Copy the first line of the material below and every later line through the line containing "def steel_z(r): return", without any other output.

> **PROVIDED MATERIAL**
==========
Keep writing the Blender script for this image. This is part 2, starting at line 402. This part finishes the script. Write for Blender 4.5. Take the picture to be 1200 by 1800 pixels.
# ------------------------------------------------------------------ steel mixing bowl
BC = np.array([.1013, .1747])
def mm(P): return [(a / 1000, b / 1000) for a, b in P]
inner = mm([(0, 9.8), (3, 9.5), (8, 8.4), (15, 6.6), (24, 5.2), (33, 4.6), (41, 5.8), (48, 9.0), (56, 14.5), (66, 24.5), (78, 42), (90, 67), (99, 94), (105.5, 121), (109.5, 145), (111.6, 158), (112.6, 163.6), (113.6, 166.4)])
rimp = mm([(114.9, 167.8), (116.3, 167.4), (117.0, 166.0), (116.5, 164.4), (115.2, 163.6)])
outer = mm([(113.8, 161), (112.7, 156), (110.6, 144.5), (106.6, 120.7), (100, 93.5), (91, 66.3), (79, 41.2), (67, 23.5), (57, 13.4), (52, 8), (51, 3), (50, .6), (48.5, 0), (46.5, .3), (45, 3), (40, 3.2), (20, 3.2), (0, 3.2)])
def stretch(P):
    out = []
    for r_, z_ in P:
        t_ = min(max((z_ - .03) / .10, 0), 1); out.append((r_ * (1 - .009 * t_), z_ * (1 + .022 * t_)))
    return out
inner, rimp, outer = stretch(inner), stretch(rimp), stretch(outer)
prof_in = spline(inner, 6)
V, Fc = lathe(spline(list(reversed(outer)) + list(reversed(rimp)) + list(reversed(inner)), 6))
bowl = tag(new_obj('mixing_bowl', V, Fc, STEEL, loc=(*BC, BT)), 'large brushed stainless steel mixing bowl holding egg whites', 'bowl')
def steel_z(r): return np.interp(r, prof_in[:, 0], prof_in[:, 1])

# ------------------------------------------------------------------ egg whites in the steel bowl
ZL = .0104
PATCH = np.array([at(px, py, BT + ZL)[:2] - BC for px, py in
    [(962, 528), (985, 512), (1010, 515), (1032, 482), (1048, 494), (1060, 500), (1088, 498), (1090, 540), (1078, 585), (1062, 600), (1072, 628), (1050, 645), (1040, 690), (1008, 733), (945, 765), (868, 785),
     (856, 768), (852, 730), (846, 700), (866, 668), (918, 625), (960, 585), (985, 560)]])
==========
> **CORRECT RESPONSE**
Keep writing the Blender script for this image. This is part 2, starting at line 402. This part finishes the script. Write for Blender 4.5. Take the picture to be 1200 by 1800 pixels.
# ------------------------------------------------------------------ steel mixing bowl
BC = np.array([.1013, .1747])
def mm(P): return [(a / 1000, b / 1000) for a, b in P]
inner = mm([(0, 9.8), (3, 9.5), (8, 8.4), (15, 6.6), (24, 5.2), (33, 4.6), (41, 5.8), (48, 9.0), (56, 14.5), (66, 24.5), (78, 42), (90, 67), (99, 94), (105.5, 121), (109.5, 145), (111.6, 158), (112.6, 163.6), (113.6, 166.4)])
rimp = mm([(114.9, 167.8), (116.3, 167.4), (117.0, 166.0), (116.5, 164.4), (115.2, 163.6)])
outer = mm([(113.8, 161), (112.7, 156), (110.6, 144.5), (106.6, 120.7), (100, 93.5), (91, 66.3), (79, 41.2), (67, 23.5), (57, 13.4), (52, 8), (51, 3), (50, .6), (48.5, 0), (46.5, .3), (45, 3), (40, 3.2), (20, 3.2), (0, 3.2)])
def stretch(P):
    out = []
    for r_, z_ in P:
        t_ = min(max((z_ - .03) / .10, 0), 1); out.append((r_ * (1 - .009 * t_), z_ * (1 + .022 * t_)))
    return out
inner, rimp, outer = stretch(inner), stretch(rimp), stretch(outer)
prof_in = spline(inner, 6)
V, Fc = lathe(spline(list(reversed(outer)) + list(reversed(rimp)) + list(reversed(inner)), 6))
bowl = tag(new_obj('mixing_bowl', V, Fc, STEEL, loc=(*BC, BT)), 'large brushed stainless steel mixing bowl holding egg whites', 'bowl')
def steel_z(r): return np.interp(r, prof_in[:, 0], prof_in[:, 1])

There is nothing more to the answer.